* Problem details *
Retype the material that follows, keeping every word as it is.

※ ※ ※

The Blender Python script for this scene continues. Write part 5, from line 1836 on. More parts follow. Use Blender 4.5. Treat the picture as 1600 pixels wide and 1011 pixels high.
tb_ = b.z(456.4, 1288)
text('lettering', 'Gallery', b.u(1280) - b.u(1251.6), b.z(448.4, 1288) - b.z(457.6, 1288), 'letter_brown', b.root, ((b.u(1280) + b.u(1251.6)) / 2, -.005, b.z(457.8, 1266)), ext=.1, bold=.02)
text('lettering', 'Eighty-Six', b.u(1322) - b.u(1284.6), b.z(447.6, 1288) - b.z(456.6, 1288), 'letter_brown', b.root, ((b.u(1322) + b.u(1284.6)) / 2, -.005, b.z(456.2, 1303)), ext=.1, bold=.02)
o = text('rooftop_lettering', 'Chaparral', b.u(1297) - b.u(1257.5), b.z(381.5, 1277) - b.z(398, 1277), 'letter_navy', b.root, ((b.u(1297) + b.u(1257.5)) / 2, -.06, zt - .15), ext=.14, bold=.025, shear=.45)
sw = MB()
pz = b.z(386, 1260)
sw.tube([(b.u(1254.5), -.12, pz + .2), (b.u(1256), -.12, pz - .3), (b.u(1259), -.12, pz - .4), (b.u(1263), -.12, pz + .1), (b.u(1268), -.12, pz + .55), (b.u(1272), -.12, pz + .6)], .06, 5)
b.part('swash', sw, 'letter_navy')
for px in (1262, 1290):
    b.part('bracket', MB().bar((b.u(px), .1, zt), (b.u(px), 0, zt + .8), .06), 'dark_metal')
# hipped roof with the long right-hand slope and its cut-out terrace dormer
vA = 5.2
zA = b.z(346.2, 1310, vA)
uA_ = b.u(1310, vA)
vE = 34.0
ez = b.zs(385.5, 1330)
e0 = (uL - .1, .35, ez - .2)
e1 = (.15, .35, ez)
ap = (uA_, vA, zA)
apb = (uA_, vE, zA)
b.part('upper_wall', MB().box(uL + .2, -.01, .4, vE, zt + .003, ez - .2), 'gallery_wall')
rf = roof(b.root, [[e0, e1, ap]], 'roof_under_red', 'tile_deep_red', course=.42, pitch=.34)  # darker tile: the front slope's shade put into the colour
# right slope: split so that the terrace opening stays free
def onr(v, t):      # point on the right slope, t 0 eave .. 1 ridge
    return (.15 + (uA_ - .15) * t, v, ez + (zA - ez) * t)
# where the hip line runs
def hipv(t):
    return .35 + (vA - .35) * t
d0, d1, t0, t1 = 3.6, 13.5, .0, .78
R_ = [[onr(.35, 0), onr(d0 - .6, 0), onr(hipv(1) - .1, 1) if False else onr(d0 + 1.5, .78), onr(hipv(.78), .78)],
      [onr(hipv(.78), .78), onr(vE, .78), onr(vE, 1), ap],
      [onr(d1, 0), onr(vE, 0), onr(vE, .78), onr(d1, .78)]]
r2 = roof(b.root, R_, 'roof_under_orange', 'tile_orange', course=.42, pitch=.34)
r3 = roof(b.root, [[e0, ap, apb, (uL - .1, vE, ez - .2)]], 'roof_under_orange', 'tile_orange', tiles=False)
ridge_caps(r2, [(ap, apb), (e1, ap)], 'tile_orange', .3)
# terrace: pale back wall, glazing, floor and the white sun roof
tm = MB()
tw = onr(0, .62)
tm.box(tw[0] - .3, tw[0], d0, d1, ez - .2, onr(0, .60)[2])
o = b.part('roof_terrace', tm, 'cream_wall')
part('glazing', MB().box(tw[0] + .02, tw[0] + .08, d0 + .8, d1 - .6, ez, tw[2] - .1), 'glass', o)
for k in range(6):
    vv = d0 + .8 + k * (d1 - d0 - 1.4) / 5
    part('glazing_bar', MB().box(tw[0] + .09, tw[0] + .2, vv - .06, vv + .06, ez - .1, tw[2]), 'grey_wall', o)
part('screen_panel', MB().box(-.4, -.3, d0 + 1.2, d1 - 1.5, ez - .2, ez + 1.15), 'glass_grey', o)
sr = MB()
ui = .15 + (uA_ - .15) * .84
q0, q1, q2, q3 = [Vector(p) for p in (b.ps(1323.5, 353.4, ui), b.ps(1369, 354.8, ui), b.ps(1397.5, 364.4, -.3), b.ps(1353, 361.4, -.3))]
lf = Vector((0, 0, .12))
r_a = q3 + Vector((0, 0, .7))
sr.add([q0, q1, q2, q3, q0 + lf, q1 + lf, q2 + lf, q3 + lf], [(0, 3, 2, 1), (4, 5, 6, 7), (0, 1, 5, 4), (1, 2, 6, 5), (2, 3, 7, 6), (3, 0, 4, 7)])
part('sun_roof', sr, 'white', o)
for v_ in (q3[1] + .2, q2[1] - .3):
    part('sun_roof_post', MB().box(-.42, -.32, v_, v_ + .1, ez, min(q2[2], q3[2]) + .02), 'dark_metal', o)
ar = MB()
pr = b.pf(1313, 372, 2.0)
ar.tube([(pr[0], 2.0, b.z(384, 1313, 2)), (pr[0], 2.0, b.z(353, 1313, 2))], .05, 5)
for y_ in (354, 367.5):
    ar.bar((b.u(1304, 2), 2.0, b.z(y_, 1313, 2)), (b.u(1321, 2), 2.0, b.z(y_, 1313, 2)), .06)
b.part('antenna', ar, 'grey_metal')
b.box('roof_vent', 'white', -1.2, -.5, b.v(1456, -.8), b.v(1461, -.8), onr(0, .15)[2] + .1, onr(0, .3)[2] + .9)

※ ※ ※

* Answer to this exercise *
The Blender Python script for this scene continues. Write part 5, from line 1836 on. More parts follow. Use Blender 4.5. Treat the picture as 1600 pixels wide and 1011 pixels high.
tb_ = b.z(456.4, 1288)
text('lettering', 'Gallery', b.u(1280) - b.u(1251.6), b.z(448.4, 1288) - b.z(457.6, 1288), 'letter_brown', b.root, ((b.u(1280) + b.u(1251.6)) / 2, -.005, b.z(457.8, 1266)), ext=.1, bold=.02)
text('lettering', 'Eighty-Six', b.u(1322) - b.u(1284.6), b.z(447.6, 1288) - b.z(456.6, 1288), 'letter_brown', b.root, ((b.u(1322) + b.u(1284.6)) / 2, -.005, b.z(456.2, 1303)), ext=.1, bold=.02)
o = text('rooftop_lettering', 'Chaparral', b.u(1297) - b.u(1257.5), b.z(381.5, 1277) - b.z(398, 1277), 'letter_navy', b.root, ((b.u(1297) + b.u(1257.5)) / 2, -.06, zt - .15), ext=.14, bold=.025, shear=.45)
sw = MB()
pz = b.z(386, 1260)
sw.tube([(b.u(1254.5), -.12, pz + .2), (b.u(1256), -.12, pz - .3), (b.u(1259), -.12, pz - .4), (b.u(1263), -.12, pz + .1), (b.u(1268), -.12, pz + .55), (b.u(1272), -.12, pz + .6)], .06, 5)
b.part('swash', sw, 'letter_navy')
for px in (1262, 1290):
    b.part('bracket', MB().bar((b.u(px), .1, zt), (b.u(px), 0, zt + .8), .06), 'dark_metal')
# hipped roof with the long right-hand slope and its cut-out terrace dormer
vA = 5.2
zA = b.z(346.2, 1310, vA)
uA_ = b.u(1310, vA)
vE = 34.0
ez = b.zs(385.5, 1330)
e0 = (uL - .1, .35, ez - .2)
e1 = (.15, .35, ez)
ap = (uA_, vA, zA)
apb = (uA_, vE, zA)
b.part('upper_wall', MB().box(uL + .2, -.01, .4, vE, zt + .003, ez - .2), 'gallery_wall')
rf = roof(b.root, [[e0, e1, ap]], 'roof_under_red', 'tile_deep_red', course=.42, pitch=.34)  # darker tile: the front slope's shade put into the colour
# right slope: split so that the terrace opening stays free
def onr(v, t):      # point on the right slope, t 0 eave .. 1 ridge
    return (.15 + (uA_ - .15) * t, v, ez + (zA - ez) * t)
# where the hip line runs
def hipv(t):
    return .35 + (vA - .35) * t
d0, d1, t0, t1 = 3.6, 13.5, .0, .78
R_ = [[onr(.35, 0), onr(d0 - .6, 0), onr(hipv(1) - .1, 1) if False else onr(d0 + 1.5, .78), onr(hipv(.78), .78)],
      [onr(hipv(.78), .78), onr(vE, .78), onr(vE, 1), ap],
      [onr(d1, 0), onr(vE, 0), onr(vE, .78), onr(d1, .78)]]
r2 = roof(b.root, R_, 'roof_under_orange', 'tile_orange', course=.42, pitch=.34)
r3 = roof(b.root, [[e0, ap, apb, (uL - .1, vE, ez - .2)]], 'roof_under_orange', 'tile_orange', tiles=False)
ridge_caps(r2, [(ap, apb), (e1, ap)], 'tile_orange', .3)
# terrace: pale back wall, glazing, floor and the white sun roof
tm = MB()
tw = onr(0, .62)
tm.box(tw[0] - .3, tw[0], d0, d1, ez - .2, onr(0, .60)[2])
o = b.part('roof_terrace', tm, 'cream_wall')
part('glazing', MB().box(tw[0] + .02, tw[0] + .08, d0 + .8, d1 - .6, ez, tw[2] - .1), 'glass', o)
for k in range(6):
    vv = d0 + .8 + k * (d1 - d0 - 1.4) / 5
    part('glazing_bar', MB().box(tw[0] + .09, tw[0] + .2, vv - .06, vv + .06, ez - .1, tw[2]), 'grey_wall', o)
part('screen_panel', MB().box(-.4, -.3, d0 + 1.2, d1 - 1.5, ez - .2, ez + 1.15), 'glass_grey', o)
sr = MB()
ui = .15 + (uA_ - .15) * .84
q0, q1, q2, q3 = [Vector(p) for p in (b.ps(1323.5, 353.4, ui), b.ps(1369, 354.8, ui), b.ps(1397.5, 364.4, -.3), b.ps(1353, 361.4, -.3))]
lf = Vector((0, 0, .12))
r_a = q3 + Vector((0, 0, .7))
sr.add([q0, q1, q2, q3, q0 + lf, q1 + lf, q2 + lf, q3 + lf], [(0, 3, 2, 1), (4, 5, 6, 7), (0, 1, 5, 4), (1, 2, 6, 5), (2, 3, 7, 6), (3, 0, 4, 7)])
part('sun_roof', sr, 'white', o)
for v_ in (q3[1] + .2, q2[1] - .3):
    part('sun_roof_post', MB().box(-.42, -.32, v_, v_ + .1, ez, min(q2[2], q3[2]) + .02), 'dark_metal', o)
ar = MB()
pr = b.pf(1313, 372, 2.0)
ar.tube([(pr[0], 2.0, b.z(384, 1313, 2)), (pr[0], 2.0, b.z(353, 1313, 2))], .05, 5)
for y_ in (354, 367.5):
    ar.bar((b.u(1304, 2), 2.0, b.z(y_, 1313, 2)), (b.u(1321, 2), 2.0, b.z(y_, 1313, 2)), .06)
b.part('antenna', ar, 'grey_metal')
b.box('roof_vent', 'white', -1.2, -.5, b.v(1456, -.8), b.v(1461, -.8), onr(0, .15)[2] + .1, onr(0, .3)[2] + .9)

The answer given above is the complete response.